Carlsbad Caverns National Park is one of those places that sounds snide. Admittedly it doesn’t have the best name and probably, with hindsight it might have been named differently. But don’t be fooled. This is easily one of the best national parks in the country, and one of the most uniquely spectacular places on earth. A cave of epic proportions it is naturally manicured to perfection. Rock geeks will have finally found home. Everyone else will walk around, 750ft underground in absolute awe at the chambers, formations and ignorance of those that brought torches.

Heading back towards Dallas is a trek. Abilene offers a good place to stop and explore, whilst it’s cheap, quirky little zoo will break the monotony of the I-20.

Thoughts of cruising into Dallas, wind blowing through your hair, music blasting will quickly become realisations of the Dallas traffic jam. With the entire city pretty much turning into a car park late in the day, many tourists would do well to stay on the outskirts. Fort Worth is a good bet, whilst the energy corridor is home to the cheapest mid-range hotels.

99.9% of tourists are there to visit the place that put Dallas on the map – Dealey Plaza, home to the biggest US conspiracy of all time. In uniquely American taste, the place where JFK was shot is marked on the road with a white cross, somewhat distastefully, tourists take selfies with perhaps the most famous piece of road in the State. Dallas is home to some beautiful outdoor spaces, and great American museums and landmarks. It is for many the epitome of Texas, and a true nod to the 27.5 million Texans beaming with lone star pride.

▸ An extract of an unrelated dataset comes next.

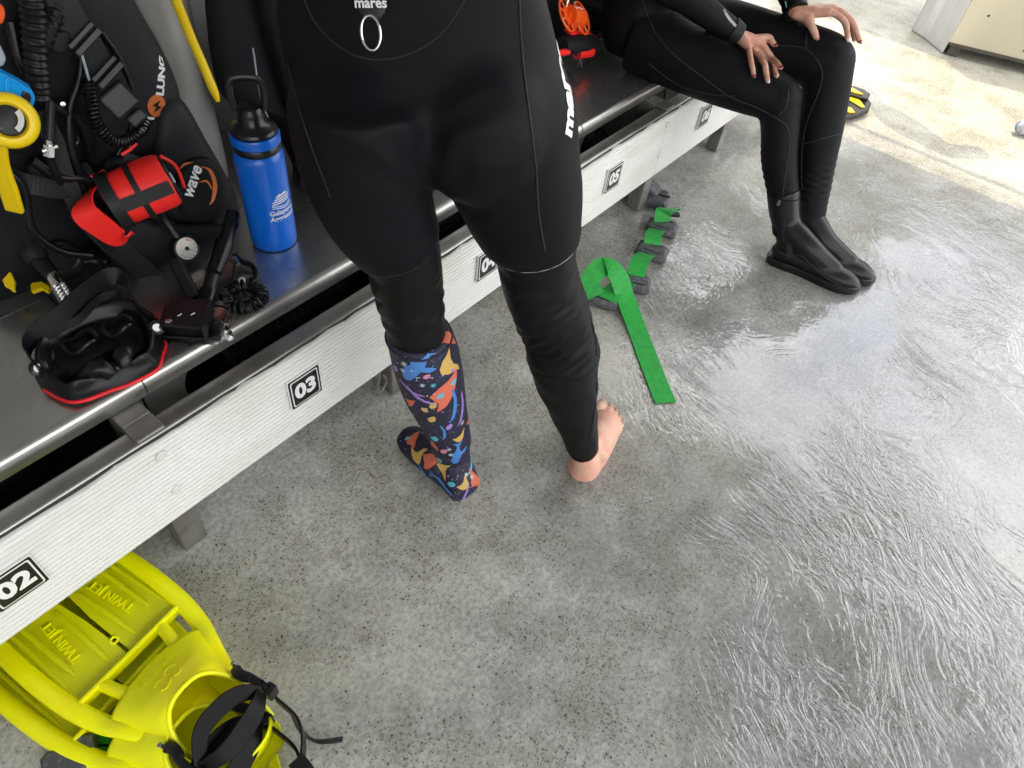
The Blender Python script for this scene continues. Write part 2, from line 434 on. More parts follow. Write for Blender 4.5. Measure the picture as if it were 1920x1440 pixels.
    flow = mth('MULTIPLY', flow, dryfar)
    # soaked paint is darker than dry paint
    soak = t.nodes.new('ShaderNodeMix'); soak.data_type = 'RGBA'; soak.blend_type = 'MULTIPLY'; soak.inputs[7].default_value = (.42, .43, .44, 1)
    L.new(flow, soak.inputs[0]); L.new(c, soak.inputs[6]); L.new(soak.outputs[2], b.inputs['Base Color'])
    # running wavelets: sharp crests drawn out along the flow, calm mirror patches between
    flowv = along((1.0, .48, 1), radians(52))
    rip = nz(9.5, 3, flowv, rough=.55, dist=1.6)
    r1 = mth('SUBTRACT', rip, .5); r1 = mth('ABSOLUTE', r1); r1 = mth('MULTIPLY', r1, 3.2); r1 = mth('SUBTRACT', 1.0, r1); r1 = mth('MAXIMUM', r1, 0.0); r1 = mth('POWER', r1, 2.2)
    rip2 = nz(46, 3, along((1.15, .70, 1), radians(62)), rough=.55, dist=1.5)
    rip3 = nz(7, 2, rough=.5, dist=.8)
    calm = rng(nz(2.4, 2, mp(loc=(3.3, 1.7, 0))), .42, .64)
    h = mth('ADD', mth('MULTIPLY', r1, .24), mth('ADD', mth('MULTIPLY', rip2, .24), mth('MULTIPLY', rip3, 1.0)))
    cb = t.nodes.new('ShaderNodeBump'); cb.inputs['Distance'].default_value = .0075
    calm_amp = rng(calm, 0, 1, .06, .95)
    amp = mth('MULTIPLY', flow, calm_amp)
    L.new(mth('ADD', amp, .05), cb.inputs['Strength'])
    L.new(h, cb.inputs['Height'])
    L.new(cb.outputs[0], b.inputs['Coat Normal'])
    b.inputs['Coat IOR'].default_value = 1.9
    b.inputs['Coat Roughness'].default_value = .05
    L.new(mth('MULTIPLY', rng(flow, 0, .6, .22, 1.0), dryfar), b.inputs['Coat Weight'])
    L.new(rng(flow, 0, .5, .20, .022), b.inputs['Coat Roughness'])
    return m
M['deck'] = deck_material()
mb = MB().box((-4, -3.4, -.25), (9, 1.6, 0))
struct(obj('deck', mb, M['deck'], smooth=False), 'wet grey non-skid boat deck')

def sea_material():
    m = mat('sea_water', (.01, .05, .07), .08, spec=.5, bump=(.9, .6, .15))
    return m
mb = MB().box((-1500, -1500, -2.2), (1500, 1500, -1.4))
struct(obj('sea', mb, sea_material(), smooth=False), 'blue open sea beyond the deck')

# ------------------------------------------------------------------ roof over the dive deck, walls
mb = MB().box((-4, -2.55, 2.45), (3.38, 1.15, 2.60))
for i in range(7): mb.box((-3.6 + i * 1.1, -2.54, 2.37), (-3.54 + i * 1.1, 1.14, 2.449))
struct(obj('roof', mb, M['roof_white'], smooth=False), 'white upper deck overhead')
mb = MB().box((-4, .66, 0.0), (2.75, .74, 2.449))
struct(obj('wall', mb, M['wall_grey'], smooth=False), 'grey wall behind the tank rack')
mb = MB().box((-3.9, -2.5, 0.0), (-3.8, .65, 2.449))
struct(obj('cabin_wall', mb, M['roof_white'], smooth=False), 'white cabin wall at the forward end')
mb = MB().box((-3.79, -2.55, 0), (2.0, -2.45, .55))
struct(obj('added_side_wall', mb, M['roof_white'], smooth=False), 'added low white wall on the far side of the deck')  # unseen wall added to hold back side light on the deck
mb = MB().box((4.15, .62, 0), (7.2, .72, 1.42))
struct(obj('aft_shade_slab', MB().box((4.50, -.42, 1.9), (7.2, 1.1, 1.98)), M['roof_white'], smooth=False), 'added white slab that shades the aft deck')  # unseen slab added to shade the aft deck and cut sky light
mb = MB().box((4.15, .62, 0), (7.2, .72, 1.42))
struct(obj('bulwark', mb, M['roof_white'], smooth=False), 'white side wall of the aft deck')
# pipe that edges the roof
t_ = thing('edge_pipe', 'steel pipe running along the roof edge', 'pipe', (3.50, .6, 2.4))
obj('pipe', MB().cyl((3.50, -2.4, 2.40), (3.50, 1.1, 2.40), .017), M['steel'], t_)
for y_ in (-2.2, -.7, .9): obj('bracket', MB().box((3.378, y_ - .015, 2.46), (3.50, y_ + .015, 2.49)).box((3.49, y_ - .015, 2.40), (3.51, y_ + .015, 2.46)), M['steel'], t_, smooth=False)

# ------------------------------------------------------------------ bench
bench = thing('bench', 'long stainless steel dive bench with a white ribbed front board', 'bench', (0, 0, 0))
LEGX = [-1.10, -.53, .042, .608, 1.174, 1.740, 2.306, 2.872]
JOINT = [-1.165, .117, 1.399, 2.681]
YF = .073
def seat_profile(x, back):
    """bent sheet: flat top, rolled lip"""
    pts = [(back, .400), (YF + .014, .400)]
    for i in range(1, 7):
        a = pi / 2 * i / 6; pts.append((YF + .012 - .012 * sin(a), .388 + .012 * cos(a)))
    pts += [(YF, .366), (YF + .003, .363), (YF + .006, .366)]
    pts += [(YF + .006, .385), (YF + .016, .394), (back, .394)]
    return [V((x, y, z)) for y, z in pts]
for a, b in zip(JOINT, JOINT[1:]):
    mb = MB(); rs = []
    n = 14
    for i in range(n + 1):
        x = a + .0012 + (b - a - .0024) * i / n
        rs.append(seat_profile(x, .366))
    mb.rings(rs)
    obj('seat', mb, M['steel_seat'], bench, ang=50)
    lp = MB()      # polished outer face of the rolled lip
    rs = []
    for i in range(n + 1):
        x = a + .0022 + (b - a - .0044) * i / n
        pr = []
        for k in range(0, 8):
            an = pi / 2 * k / 6 - .1
            if k < 7: pr.append(V((x, YF + .012 - .0128 * sin(an), .388 + .0128 * cos(an))))
        pr += [V((x, YF - .0008, .366)), V((x, YF + .003, .3622)), V((x, YF + .0075, .3666)), V((x, YF + .006, .384)), V((x, YF + .016, .3945))]
        rs.append(pr)
    lp.rings(rs)
    obj('front_lip', lp, M['steel'], bench, ang=60)
for a, b in zip(JOINT, JOINT[1:]):
    obj('rack_shelf', MB().box((a + .001, .3685, .380), (b - .001, .655, .3985)), M['steel_seat'], bench, smooth=False, bevel=.002)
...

A road trip through Texas is one of those things you struggle to imagine yourself enjoying, long empty pieces of nothing dotted with oil pumps and a loneliness that often makes you feel like you’re at the end of civilisation. Yet with the right company, a good playlist, a sense of adventure and a V6 under the bonnet you will find yourselves in one of the friendliest and most welcoming places in the United States. Oh, and Texas is home to some of the cheapest gas in the country.